I've been to Cancun three times now since I first visited this beautiful tropical paradise 30 years ago on my honeymoon. At that time, there were two hotels in Cancun and a dirt road took us from the airport to ours, a Hyatt. I never could have imagined how this quiet vacation spot would take off to become Mexico's most popular resort destination, and how those two hotels dotting a pristine shoreline would multiply into hundreds, one after the other. But that's only because my capacity for imagination is not so great — because it was clear back then that Cancun's white-sand beaches and emerald-blue ocean were a treasure to be mined.

It struck me that imagination is probably a trait that planners learn to cultivate — to be able to see in your mind's eye how a space can be transformed, set up, or reconfigured to suit your group's needs. That capacity is tested even more when planners book a future meeting at a venue that exists only on a drawing board, the topic of our October issue cover story.

Sandy Biback of Imagination+Meeting Planners read that story and shared with me her own this week: She had suggested to a client several years ago that the Scotiabank Convention Centre of Niagara Falls would be a good place for their January 2012 conference.
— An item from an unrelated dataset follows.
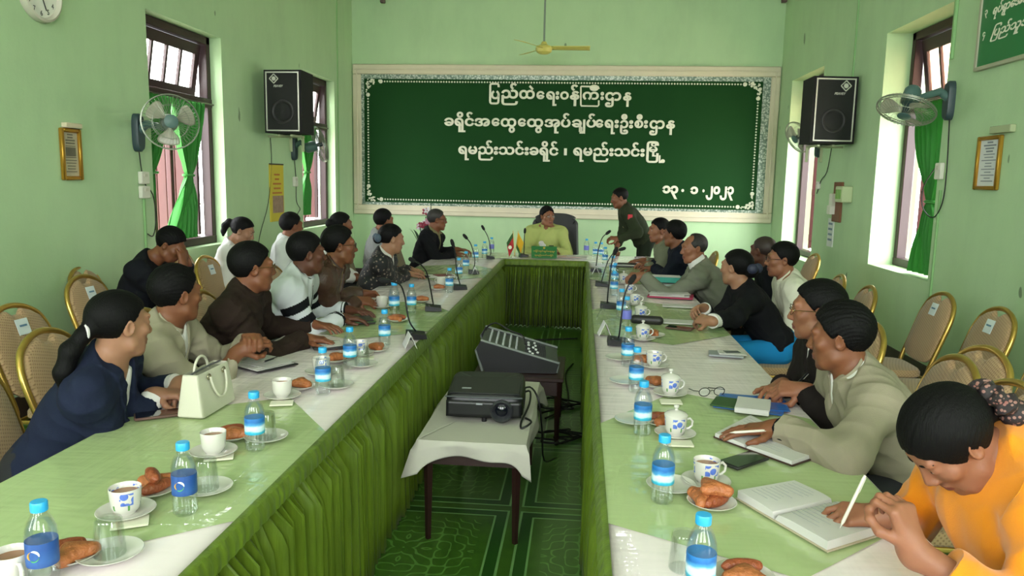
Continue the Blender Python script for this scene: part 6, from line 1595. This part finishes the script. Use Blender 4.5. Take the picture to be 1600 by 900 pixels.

At that time, it was barely a hole in the ground that she and her client overlooked from a hotel room. She said: "Our sales manager did an excellent job of getting us to visualize the space, using the hole in the ground, actual architectural drawings, and of course a PowerPoint presentation (which today would be on an iPad, I suppose)."

Fast forward to two months from now: "Based on good faith and good financial decisions, our conference will be moving in January 17," Sandy wrote. "It can be done, with a lot of homework." Plus imagination, I'd say.